In each meeting I attended, probably because I felt frightened, I challenged the "nothing happening" nature of the group. In one meeting, a handful of undergraduate students from a psychology class came and asked to study our group. The undergraduates were both women and men. When the larger group was about to refuse to let them stay, I said, "You kick them out, you kick me out too." Then I walked out with the students and waited in the hallway outside the meeting room door until someone came to get me. When the larger group wanted to have a guest come to speak with us, I asked, "Why do we need a guest?" I wanted us to discuss ourselves. I proposed that we go around in a circle and each tell why we were there. We went around the circle and I marveled at my nerve. I still had a wedding ring on my left hand. I wanted the group to talk about politics and do something radical, and I kept bringing that up.
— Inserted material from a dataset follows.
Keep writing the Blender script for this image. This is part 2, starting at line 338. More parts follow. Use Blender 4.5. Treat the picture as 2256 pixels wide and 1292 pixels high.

After a while, the group's attendance started dropping. From a high of forty, soon only half a dozen women came. The meeting where they kicked out the undergraduates seemed the last straw. In the next meeting, the few women who showed up played guitars and sang moody songs and lay around on the floor with the lights turned low. Everyone present ignored me. They did not even look in my direction. "We are going to be happy in spite of you," I felt I was being told.
I managed to destroy the whole group, I told my class seventeen years later. The students laughed. They felt I could not have had so much power as to destroy a group of forty women. Yet I felt I had. Women's groups are fragile, it seems to me. They do not absorb disturbing events in the same way male, or bureaucratic, groups do. Instead, they splinter and disappear, ostracizing a disturbing member, and blending back into the environment. I was reminded of the students' research in the third week of the course when they looked at women's groups and what happens when a man enters—the women's group often disbands.
The year after I joined my first lesbian group, I joined a smaller lesbian
group building a women's coffeehouse. At an initial meeting, disturbed again by the passive nature of a women's group, I requested that we conduct our meetings in a more organized fashion, with an agenda, and starting on time. Someone called me a male chauvinist, got up, and walked out, and one-third of the group went with her. I decided I would, in the future, remain quiet in lesbian groups. The next year when I moved to the Midwest and joined the lesbian community portrayed in The Mirror Dance, I was careful not to challenge anyone, or any way of doing things. I had, by then, learned to be more respectful of lesbian groups. I also did not want to be ostracized from the group.
With these examples, I try to convey to the students in my class that participation in women's groups is often difficult. One is likely to have conflicting feelings toward women's groups, even to flee them. However, by now, I think the students have a different priority than understanding the troubles of women's organizations. They have read about separatism, they are familiar with women's styles of social relating. They wish now to experience what is good about women's groups.